I don't believe that the data here is being misrepresented. But the conclusions are not valid.
The gist of the article is:
1. Arctic ice thickness and extent are cyclical and uncorrelated with atmospheric CO2 levels.
2. NOAA sea ice graphs start at a cyclical peak (1979), which incorrectly leads people to believe that Arctic sea ice thickness and extent are on a consistent downward trend, rather than the low end of a multi-decade cycle.
3. Therefore, global warming does not exist (????)
I'm not exaggerating the third point:
Eastern Arctic temperatures closely track the Atlantic Multidecadal Oscillation, and show no correlation with atmospheric CO2.
This wrecks global warming theory which is climate scientists’ bread and butter, so NASA simply erases the prior warmth
NOAA and NASA should rightly be taken to task for misrepresenting Arctic ice data.
However to dismiss the entire global warming premise on this basis is a maliciously illogical conclusion.
Spent some more time poking around through this website, and the best conclusion I could draw was: scientists like to make bold predictions on tenuous grounds, and the media likes to make hysterical reports based on those predictions.
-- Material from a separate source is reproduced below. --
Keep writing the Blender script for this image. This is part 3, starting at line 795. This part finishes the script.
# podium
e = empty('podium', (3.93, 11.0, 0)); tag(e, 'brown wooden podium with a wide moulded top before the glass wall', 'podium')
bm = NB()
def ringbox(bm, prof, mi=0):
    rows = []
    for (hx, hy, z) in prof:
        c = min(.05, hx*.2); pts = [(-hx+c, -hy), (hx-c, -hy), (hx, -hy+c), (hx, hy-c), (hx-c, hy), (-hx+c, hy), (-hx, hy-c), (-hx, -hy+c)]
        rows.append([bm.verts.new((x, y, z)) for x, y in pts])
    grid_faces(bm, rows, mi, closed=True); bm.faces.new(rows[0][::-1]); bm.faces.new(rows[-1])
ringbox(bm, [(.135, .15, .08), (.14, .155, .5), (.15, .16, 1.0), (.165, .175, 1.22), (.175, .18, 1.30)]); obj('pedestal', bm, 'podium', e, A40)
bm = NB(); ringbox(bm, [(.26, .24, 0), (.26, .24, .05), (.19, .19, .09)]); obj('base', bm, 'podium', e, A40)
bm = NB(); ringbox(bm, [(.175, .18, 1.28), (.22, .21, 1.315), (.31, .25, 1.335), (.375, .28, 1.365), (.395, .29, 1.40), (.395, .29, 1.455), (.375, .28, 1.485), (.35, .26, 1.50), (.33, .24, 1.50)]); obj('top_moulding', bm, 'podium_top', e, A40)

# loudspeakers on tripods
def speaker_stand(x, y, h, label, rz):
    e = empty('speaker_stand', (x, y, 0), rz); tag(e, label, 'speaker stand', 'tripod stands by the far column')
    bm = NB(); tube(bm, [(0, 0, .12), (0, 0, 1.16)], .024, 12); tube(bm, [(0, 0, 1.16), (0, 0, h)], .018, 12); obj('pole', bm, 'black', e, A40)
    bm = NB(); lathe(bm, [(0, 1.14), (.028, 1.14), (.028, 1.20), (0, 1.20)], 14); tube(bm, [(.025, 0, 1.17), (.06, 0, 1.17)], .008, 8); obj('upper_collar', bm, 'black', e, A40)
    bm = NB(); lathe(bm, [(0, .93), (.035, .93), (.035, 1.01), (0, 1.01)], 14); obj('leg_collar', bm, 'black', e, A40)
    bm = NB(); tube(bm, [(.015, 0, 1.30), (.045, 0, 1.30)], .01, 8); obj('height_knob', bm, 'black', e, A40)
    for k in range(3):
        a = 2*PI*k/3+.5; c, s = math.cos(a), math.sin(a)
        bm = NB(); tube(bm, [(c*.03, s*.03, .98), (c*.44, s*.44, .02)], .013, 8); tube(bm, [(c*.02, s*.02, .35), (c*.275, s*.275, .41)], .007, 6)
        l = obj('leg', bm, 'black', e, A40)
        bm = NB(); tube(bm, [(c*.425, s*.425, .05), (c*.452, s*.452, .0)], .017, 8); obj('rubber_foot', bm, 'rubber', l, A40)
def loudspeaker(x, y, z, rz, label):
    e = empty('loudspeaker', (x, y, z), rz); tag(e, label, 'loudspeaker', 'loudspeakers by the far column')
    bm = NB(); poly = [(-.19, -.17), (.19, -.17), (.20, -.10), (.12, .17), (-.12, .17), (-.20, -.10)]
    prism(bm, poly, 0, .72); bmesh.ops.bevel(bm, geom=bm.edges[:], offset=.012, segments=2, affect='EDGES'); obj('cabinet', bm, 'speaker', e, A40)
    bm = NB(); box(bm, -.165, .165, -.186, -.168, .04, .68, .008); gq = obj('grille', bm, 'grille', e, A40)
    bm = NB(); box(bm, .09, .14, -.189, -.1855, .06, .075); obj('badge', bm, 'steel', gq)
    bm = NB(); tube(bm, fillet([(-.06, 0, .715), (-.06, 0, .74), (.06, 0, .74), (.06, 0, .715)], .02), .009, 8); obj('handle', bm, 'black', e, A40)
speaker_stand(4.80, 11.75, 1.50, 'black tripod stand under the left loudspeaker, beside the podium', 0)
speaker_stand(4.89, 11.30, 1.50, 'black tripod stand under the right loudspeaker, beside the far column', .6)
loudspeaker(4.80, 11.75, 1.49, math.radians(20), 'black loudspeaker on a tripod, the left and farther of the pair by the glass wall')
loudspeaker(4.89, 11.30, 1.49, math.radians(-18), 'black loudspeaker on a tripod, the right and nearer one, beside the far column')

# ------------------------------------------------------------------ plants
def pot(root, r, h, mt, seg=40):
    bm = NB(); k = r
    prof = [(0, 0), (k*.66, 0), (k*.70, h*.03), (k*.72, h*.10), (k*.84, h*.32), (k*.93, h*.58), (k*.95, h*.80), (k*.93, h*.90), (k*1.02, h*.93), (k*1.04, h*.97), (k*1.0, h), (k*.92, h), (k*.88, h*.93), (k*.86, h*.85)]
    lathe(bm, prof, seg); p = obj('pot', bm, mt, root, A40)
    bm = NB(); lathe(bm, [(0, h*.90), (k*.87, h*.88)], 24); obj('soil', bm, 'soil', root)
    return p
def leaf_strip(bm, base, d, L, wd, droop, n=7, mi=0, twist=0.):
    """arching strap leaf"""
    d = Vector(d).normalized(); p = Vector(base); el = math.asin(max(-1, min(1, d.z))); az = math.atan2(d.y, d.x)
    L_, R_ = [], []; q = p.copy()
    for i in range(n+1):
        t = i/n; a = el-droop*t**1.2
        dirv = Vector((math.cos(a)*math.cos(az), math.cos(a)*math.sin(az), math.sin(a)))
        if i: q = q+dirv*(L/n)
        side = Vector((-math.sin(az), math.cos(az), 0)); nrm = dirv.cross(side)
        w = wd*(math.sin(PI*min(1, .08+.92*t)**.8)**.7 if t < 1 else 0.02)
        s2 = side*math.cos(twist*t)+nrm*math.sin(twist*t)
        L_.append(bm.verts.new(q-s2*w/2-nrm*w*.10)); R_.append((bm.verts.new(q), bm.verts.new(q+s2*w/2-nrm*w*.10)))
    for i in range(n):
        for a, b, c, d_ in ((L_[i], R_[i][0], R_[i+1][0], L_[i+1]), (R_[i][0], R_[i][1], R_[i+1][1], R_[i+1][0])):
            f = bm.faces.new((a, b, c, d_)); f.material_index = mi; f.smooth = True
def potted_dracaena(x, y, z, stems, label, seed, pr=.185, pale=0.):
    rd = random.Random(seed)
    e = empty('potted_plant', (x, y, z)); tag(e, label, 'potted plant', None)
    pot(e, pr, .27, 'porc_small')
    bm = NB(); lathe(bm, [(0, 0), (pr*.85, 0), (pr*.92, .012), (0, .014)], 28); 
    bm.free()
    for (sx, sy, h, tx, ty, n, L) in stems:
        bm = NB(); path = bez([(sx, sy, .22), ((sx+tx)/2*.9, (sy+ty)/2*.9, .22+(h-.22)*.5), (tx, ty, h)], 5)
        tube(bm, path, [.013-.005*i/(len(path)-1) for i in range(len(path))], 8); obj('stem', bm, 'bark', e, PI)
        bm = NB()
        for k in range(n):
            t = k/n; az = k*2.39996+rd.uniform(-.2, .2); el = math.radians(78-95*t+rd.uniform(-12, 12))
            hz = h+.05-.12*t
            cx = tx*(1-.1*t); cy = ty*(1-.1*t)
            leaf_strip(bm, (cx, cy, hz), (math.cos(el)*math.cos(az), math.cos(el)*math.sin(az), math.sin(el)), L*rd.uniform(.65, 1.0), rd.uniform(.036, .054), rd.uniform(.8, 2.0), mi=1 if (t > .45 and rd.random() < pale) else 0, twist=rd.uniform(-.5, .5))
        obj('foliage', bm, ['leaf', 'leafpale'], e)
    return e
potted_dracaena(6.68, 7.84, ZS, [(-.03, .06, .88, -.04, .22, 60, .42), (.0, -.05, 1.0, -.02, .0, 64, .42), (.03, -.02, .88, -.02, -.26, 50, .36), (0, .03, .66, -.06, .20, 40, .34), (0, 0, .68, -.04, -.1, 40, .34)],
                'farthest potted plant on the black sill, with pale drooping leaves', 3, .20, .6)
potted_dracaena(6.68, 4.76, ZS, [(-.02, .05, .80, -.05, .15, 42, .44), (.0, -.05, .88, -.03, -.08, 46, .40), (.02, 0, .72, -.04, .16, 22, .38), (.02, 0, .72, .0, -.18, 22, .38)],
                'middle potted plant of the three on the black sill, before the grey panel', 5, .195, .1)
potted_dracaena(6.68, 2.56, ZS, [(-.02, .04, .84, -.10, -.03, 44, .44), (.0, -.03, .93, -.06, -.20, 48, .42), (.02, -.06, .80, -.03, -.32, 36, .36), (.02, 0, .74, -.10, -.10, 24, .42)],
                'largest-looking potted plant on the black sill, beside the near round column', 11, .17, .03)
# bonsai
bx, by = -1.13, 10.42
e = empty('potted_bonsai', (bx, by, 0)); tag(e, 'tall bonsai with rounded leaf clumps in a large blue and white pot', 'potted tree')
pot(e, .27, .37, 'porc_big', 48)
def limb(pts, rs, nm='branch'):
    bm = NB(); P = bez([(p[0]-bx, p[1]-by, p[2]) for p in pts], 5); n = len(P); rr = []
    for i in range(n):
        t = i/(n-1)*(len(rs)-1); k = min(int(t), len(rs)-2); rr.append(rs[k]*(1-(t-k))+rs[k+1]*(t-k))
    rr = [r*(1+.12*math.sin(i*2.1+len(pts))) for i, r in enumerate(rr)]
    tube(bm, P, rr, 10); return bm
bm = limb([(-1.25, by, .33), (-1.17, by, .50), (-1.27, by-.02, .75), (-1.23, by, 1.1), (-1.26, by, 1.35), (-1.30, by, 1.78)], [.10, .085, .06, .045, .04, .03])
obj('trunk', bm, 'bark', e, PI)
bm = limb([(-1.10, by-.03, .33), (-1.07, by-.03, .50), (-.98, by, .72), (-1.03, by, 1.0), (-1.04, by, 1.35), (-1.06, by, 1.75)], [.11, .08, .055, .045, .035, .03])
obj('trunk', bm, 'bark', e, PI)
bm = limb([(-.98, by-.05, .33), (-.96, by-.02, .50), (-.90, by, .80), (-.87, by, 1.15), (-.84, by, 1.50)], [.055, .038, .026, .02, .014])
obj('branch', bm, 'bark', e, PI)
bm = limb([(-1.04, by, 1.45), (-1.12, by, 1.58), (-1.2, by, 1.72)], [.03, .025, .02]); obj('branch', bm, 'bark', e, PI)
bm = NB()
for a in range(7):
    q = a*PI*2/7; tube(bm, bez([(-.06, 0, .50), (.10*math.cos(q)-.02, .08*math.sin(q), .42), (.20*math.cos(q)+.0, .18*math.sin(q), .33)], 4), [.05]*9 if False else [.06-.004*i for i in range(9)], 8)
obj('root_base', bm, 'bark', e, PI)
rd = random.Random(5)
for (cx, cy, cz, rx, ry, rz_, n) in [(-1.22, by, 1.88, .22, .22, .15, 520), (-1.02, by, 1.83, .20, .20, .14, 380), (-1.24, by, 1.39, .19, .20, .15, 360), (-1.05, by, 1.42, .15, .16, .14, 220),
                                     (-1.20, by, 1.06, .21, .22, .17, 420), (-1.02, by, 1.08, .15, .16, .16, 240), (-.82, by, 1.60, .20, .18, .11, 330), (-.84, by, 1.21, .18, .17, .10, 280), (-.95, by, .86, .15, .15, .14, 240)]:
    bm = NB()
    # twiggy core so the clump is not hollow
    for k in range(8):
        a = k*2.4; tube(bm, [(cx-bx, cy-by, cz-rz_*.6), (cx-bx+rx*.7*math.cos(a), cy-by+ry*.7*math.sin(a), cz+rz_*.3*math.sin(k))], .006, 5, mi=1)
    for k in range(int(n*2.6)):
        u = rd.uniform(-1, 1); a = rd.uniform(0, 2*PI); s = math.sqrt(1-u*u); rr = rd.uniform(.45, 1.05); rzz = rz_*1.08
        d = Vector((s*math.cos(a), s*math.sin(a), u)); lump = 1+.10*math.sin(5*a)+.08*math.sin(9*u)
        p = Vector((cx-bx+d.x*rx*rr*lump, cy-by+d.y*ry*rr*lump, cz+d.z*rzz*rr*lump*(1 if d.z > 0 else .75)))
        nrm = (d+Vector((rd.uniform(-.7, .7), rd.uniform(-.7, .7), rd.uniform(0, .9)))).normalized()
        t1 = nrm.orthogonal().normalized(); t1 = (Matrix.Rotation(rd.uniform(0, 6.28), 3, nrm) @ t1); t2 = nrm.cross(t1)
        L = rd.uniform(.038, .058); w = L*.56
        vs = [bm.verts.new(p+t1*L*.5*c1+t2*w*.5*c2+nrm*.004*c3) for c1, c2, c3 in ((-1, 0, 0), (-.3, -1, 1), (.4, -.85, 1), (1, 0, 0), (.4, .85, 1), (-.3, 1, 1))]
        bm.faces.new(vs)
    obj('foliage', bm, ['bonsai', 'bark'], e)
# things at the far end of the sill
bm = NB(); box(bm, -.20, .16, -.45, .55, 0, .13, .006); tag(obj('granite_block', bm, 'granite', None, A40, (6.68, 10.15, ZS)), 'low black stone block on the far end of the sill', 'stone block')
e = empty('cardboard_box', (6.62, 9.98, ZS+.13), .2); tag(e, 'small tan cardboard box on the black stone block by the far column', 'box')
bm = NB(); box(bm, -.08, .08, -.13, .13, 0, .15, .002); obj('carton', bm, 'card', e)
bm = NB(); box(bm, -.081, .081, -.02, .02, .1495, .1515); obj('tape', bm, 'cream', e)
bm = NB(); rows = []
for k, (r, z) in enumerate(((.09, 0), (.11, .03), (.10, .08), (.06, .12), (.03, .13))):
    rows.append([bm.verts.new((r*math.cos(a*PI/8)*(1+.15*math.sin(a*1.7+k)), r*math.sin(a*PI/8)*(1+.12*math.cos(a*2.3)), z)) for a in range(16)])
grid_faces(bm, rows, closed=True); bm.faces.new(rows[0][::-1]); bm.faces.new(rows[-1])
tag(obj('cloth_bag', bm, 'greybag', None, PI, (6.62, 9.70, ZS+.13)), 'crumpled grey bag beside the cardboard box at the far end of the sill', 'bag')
Therefore we shouldn't believe in global warming because there is a lot of both bold over-prediction and hysterical over-reporting associated with it.
Meanwhile the blog does plenty of disingenuous over-reporting of its own, flagging several historical weather events as evidence that the climate is not changing and that it is not warming.
Edit -
Here's a great example: https://realclimatescience.com/2017/04/global-warming-and-th... it sets up a strawman argument, "climate experts tell us global warming brings in early spring". The author then looks outside his window, sees snow, and concludes that there is no early spring.
Therefore climate change is a hoax, right? We are all being lied to? It's so obvious! Except for the fact that spring did indeed come early on the East Coast: https://www.nytimes.com/interactive/2017/03/08/climate/early... as for the connection to climate change, that was over-reporting. The connection was posed by one research team, who used a computer model to show that greenhouse gas emissions could (in their model) lead to earlier onset of spring.
It's interesting to see how the USGS talks about climate change. In their terms, early onset of spring indicates climate change because the climate is literally changing: spring comes earlier than it used to in the south and east. At no point do they make a connection between average global temperatures or greenhouse gas emissions.
Edit 3 -
Interestingly, the data in that blog post does suggest that there is no need to "save" the Arctic ice, at least not yet.
Monsoon rain in indian Subcontinent has also started happening later and more rain happens in shorter time period which is resulting in flooding and crop damage. I am in agriculture trade and major crop arrivals to the market usually were same time period for decades but seem to be changing in the last few years.